Restate the opening lines of the material below word for word, stopping after the line that contains "sin, cos = math.sin, math.cos".

_ _ _ _ _

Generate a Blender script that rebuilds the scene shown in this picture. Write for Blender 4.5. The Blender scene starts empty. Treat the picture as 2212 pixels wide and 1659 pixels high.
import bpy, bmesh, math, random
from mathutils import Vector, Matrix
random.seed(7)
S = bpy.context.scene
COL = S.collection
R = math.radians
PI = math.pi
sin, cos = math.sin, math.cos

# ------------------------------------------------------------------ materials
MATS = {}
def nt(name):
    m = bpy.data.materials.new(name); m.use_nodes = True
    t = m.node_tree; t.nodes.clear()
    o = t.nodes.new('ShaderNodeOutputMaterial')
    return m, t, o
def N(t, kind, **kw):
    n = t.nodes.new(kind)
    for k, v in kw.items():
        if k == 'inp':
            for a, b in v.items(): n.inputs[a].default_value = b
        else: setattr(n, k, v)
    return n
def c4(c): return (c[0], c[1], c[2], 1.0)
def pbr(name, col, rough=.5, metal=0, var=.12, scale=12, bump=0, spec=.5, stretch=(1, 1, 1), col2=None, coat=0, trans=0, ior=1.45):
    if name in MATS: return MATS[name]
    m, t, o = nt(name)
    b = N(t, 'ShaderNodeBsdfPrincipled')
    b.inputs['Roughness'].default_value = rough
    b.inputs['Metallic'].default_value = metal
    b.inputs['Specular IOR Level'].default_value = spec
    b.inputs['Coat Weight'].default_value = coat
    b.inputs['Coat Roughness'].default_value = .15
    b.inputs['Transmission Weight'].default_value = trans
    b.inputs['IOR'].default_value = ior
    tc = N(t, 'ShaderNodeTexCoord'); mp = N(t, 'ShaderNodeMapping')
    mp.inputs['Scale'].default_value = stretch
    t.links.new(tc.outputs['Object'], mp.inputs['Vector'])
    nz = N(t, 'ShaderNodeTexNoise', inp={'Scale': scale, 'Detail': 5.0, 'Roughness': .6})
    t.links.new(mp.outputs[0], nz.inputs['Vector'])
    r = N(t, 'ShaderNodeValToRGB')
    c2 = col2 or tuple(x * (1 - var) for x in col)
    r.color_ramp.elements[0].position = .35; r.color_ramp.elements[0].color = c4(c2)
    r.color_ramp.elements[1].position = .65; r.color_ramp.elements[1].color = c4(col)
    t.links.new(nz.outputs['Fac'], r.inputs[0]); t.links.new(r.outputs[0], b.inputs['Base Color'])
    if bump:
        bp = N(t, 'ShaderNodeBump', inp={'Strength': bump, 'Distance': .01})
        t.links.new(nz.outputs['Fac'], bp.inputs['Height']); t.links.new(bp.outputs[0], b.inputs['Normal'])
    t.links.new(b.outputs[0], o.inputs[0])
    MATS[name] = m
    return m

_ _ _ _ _

▶ _Task result_
Generate a Blender script that rebuilds the scene shown in this picture. Write for Blender 4.5. The Blender scene starts empty. Treat the picture as 2212 pixels wide and 1659 pixels high.
import bpy, bmesh, math, random
from mathutils import Vector, Matrix
random.seed(7)
S = bpy.context.scene
COL = S.collection
R = math.radians
PI = math.pi
sin, cos = math.sin, math.cos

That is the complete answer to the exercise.